Task -> Answer with one number: how many lines have "pixels".
[Start of Information provided]
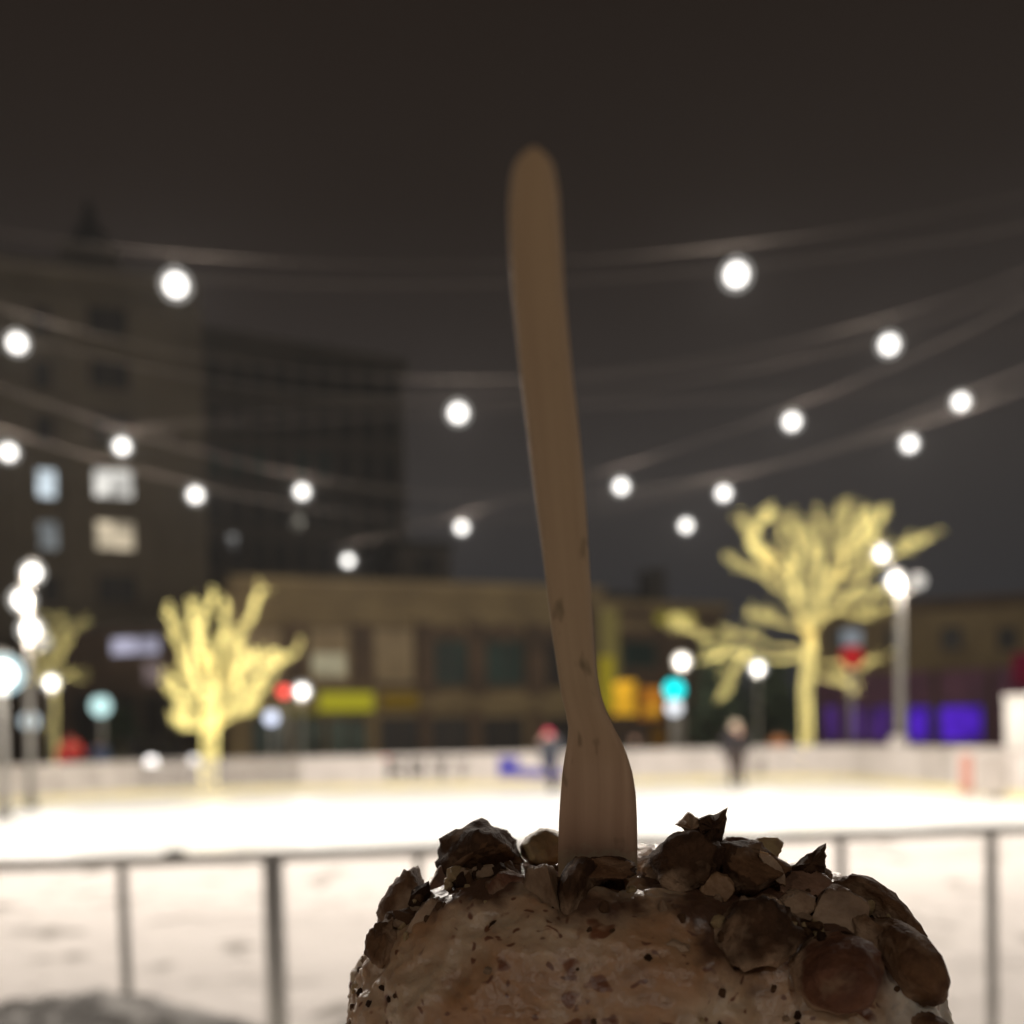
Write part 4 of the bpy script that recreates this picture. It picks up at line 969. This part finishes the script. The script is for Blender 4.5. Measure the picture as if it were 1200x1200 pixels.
[End of Information provided]
[Start of Information provided]
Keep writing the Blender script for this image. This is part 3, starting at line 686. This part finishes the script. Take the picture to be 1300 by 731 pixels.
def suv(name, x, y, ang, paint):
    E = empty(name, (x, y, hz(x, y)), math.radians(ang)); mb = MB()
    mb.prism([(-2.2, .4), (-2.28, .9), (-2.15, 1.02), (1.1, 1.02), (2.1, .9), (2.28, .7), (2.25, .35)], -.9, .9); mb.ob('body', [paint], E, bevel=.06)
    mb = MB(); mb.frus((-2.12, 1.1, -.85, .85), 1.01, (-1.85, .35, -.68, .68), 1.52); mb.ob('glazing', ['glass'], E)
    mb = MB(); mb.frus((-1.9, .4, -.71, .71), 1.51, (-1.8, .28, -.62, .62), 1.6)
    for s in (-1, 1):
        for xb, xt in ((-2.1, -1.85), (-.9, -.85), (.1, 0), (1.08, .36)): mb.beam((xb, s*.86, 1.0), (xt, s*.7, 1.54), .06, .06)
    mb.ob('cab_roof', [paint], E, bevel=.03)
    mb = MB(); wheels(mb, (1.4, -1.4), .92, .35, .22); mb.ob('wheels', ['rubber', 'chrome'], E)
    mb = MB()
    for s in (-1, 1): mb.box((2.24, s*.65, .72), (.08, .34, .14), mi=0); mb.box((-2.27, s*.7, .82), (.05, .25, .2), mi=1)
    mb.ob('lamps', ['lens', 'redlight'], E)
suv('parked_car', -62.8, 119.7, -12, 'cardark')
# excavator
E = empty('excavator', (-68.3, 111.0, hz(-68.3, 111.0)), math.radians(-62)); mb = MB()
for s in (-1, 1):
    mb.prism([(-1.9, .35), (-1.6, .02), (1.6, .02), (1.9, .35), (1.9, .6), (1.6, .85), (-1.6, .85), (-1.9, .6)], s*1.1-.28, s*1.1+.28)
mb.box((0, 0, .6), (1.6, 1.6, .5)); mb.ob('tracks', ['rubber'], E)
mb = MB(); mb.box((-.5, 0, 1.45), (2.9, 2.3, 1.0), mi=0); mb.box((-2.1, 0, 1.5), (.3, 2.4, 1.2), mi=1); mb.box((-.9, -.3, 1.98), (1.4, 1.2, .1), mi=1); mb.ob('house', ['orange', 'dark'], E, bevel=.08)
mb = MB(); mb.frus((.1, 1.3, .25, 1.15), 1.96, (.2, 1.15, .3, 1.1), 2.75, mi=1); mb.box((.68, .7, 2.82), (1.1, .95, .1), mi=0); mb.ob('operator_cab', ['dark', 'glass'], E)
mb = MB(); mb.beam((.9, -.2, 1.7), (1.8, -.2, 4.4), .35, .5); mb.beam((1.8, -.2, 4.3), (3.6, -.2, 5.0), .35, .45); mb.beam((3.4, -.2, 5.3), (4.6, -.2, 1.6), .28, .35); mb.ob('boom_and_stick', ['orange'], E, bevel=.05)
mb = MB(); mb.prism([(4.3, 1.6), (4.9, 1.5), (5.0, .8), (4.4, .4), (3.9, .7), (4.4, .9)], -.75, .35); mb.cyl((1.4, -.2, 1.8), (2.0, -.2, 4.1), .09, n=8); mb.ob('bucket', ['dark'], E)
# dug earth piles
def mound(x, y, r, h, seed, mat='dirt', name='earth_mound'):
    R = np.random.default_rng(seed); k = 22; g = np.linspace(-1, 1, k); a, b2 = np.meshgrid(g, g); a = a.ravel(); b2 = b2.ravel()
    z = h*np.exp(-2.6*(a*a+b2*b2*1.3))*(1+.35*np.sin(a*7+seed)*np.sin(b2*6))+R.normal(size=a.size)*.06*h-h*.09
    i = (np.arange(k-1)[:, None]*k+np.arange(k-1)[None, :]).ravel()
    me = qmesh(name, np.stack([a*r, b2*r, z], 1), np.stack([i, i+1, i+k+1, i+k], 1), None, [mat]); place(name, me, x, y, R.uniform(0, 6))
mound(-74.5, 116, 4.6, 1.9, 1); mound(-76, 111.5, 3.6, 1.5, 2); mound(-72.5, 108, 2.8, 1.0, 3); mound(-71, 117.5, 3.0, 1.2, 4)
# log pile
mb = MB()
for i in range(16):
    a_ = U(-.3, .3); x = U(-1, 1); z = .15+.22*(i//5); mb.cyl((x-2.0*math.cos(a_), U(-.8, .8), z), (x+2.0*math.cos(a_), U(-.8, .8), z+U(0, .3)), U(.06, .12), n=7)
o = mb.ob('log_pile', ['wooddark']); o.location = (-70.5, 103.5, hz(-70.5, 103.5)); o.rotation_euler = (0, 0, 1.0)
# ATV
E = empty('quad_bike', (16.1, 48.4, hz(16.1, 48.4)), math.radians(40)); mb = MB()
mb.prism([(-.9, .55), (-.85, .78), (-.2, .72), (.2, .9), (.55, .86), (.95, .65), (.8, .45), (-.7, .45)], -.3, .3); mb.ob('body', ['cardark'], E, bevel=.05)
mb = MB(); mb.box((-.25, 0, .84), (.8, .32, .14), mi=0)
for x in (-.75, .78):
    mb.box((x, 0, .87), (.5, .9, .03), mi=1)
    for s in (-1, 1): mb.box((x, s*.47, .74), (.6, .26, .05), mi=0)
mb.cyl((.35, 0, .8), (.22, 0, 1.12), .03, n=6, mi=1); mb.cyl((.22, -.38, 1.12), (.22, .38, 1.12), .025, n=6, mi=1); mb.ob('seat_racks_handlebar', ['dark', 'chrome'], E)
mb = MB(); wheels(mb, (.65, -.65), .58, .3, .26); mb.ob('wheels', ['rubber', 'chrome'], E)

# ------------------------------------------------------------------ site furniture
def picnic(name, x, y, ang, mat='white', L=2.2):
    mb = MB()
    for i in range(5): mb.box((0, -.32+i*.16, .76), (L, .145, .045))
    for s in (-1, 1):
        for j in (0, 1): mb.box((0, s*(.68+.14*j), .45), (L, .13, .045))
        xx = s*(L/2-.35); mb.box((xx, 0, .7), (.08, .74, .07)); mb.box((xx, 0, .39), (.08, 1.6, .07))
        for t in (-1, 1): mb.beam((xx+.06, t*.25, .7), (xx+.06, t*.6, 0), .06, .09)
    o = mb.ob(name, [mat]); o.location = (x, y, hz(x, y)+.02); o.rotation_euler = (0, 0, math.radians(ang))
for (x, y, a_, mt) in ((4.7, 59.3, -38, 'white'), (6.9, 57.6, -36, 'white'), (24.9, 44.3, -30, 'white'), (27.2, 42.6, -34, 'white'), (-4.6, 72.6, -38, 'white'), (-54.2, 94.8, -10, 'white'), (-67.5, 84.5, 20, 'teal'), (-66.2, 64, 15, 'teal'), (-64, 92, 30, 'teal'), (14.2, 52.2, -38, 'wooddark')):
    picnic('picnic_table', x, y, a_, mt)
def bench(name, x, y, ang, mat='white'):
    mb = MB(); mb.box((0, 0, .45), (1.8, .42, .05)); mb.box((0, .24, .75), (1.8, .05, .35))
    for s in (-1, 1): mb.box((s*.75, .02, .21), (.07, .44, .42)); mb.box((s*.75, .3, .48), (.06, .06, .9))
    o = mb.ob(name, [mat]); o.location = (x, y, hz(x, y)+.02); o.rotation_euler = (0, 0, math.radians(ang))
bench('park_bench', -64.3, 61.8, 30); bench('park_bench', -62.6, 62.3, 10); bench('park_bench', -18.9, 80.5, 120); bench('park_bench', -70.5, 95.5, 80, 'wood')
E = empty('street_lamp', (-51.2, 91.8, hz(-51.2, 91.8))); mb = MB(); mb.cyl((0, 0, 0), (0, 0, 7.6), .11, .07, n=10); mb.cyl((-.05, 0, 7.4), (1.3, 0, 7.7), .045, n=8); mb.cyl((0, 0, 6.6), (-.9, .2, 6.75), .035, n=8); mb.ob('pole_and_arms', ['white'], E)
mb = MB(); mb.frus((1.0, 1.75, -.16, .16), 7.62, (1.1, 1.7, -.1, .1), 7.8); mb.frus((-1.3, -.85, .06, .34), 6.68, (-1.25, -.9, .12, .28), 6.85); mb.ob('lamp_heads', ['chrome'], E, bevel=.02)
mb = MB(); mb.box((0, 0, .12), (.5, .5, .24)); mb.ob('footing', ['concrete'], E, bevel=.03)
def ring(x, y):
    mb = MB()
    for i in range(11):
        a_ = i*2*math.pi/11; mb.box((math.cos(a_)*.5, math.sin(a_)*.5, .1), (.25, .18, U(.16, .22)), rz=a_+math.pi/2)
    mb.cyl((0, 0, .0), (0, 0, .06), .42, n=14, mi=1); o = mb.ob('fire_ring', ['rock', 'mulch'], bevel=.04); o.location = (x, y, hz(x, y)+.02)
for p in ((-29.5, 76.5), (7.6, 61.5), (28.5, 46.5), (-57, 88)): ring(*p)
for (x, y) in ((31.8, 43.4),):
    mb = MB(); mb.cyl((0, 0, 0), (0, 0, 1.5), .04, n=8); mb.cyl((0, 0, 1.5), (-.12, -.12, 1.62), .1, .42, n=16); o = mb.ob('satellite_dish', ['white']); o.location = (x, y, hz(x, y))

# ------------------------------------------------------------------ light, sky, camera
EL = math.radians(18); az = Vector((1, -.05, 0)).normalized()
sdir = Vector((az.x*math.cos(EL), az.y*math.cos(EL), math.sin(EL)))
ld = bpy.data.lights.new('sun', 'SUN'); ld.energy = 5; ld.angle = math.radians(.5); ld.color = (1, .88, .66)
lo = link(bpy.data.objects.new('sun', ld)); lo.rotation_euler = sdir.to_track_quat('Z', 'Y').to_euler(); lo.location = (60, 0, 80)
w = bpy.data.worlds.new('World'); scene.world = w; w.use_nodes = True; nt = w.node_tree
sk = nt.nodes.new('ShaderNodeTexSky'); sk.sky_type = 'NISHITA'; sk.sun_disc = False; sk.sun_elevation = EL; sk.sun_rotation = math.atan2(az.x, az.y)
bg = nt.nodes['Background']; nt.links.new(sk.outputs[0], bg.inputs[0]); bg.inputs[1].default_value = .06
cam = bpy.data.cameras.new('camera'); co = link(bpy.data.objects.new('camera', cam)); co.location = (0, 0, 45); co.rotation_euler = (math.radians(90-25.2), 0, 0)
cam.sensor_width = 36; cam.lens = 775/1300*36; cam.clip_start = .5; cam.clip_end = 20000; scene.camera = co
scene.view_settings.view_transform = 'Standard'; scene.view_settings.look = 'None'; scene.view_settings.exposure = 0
[End of Information provided]
Result for this exercise -> 2